- **GIVEN INSTRUCTION**: Across the data below, how many lines hold "reshape"? Answer with that number and nothing else.

• • •

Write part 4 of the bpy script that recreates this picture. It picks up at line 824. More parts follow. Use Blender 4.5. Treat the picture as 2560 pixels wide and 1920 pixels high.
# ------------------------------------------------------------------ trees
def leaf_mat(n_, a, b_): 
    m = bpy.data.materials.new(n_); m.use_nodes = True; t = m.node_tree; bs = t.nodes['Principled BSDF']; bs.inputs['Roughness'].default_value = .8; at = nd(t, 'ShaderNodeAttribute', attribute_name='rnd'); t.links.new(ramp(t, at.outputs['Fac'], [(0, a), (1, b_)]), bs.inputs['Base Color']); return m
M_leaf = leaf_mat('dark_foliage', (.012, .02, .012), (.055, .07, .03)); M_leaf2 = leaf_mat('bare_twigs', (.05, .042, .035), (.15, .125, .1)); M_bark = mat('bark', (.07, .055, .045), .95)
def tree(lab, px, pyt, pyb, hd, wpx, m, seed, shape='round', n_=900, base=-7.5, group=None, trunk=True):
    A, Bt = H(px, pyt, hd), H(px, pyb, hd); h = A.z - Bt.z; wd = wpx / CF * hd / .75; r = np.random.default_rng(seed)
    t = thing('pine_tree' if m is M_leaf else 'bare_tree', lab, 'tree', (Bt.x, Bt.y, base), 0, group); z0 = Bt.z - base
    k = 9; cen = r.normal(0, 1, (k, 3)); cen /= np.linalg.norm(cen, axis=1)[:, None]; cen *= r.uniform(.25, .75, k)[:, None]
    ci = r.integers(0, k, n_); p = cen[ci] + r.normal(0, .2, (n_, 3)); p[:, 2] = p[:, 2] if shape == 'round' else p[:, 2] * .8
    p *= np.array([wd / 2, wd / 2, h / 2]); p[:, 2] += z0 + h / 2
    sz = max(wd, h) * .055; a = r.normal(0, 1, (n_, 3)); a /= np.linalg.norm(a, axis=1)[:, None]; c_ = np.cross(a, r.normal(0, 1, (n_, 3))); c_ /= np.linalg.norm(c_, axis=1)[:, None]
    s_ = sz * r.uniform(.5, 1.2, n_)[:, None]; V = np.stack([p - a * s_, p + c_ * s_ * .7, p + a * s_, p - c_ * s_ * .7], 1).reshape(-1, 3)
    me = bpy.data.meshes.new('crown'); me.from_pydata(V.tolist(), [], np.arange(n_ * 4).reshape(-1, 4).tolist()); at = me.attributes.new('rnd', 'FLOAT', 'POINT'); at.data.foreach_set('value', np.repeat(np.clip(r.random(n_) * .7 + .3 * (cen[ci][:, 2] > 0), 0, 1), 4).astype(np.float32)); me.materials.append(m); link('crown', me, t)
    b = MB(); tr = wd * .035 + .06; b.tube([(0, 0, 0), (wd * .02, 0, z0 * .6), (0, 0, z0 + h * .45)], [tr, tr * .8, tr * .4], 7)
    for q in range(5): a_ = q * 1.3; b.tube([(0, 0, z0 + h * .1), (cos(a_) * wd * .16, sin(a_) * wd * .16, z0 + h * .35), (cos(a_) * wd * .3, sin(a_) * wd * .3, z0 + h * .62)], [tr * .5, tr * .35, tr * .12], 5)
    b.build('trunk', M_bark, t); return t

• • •

- **SOLUTION FOR THIS EXERCISE**: 2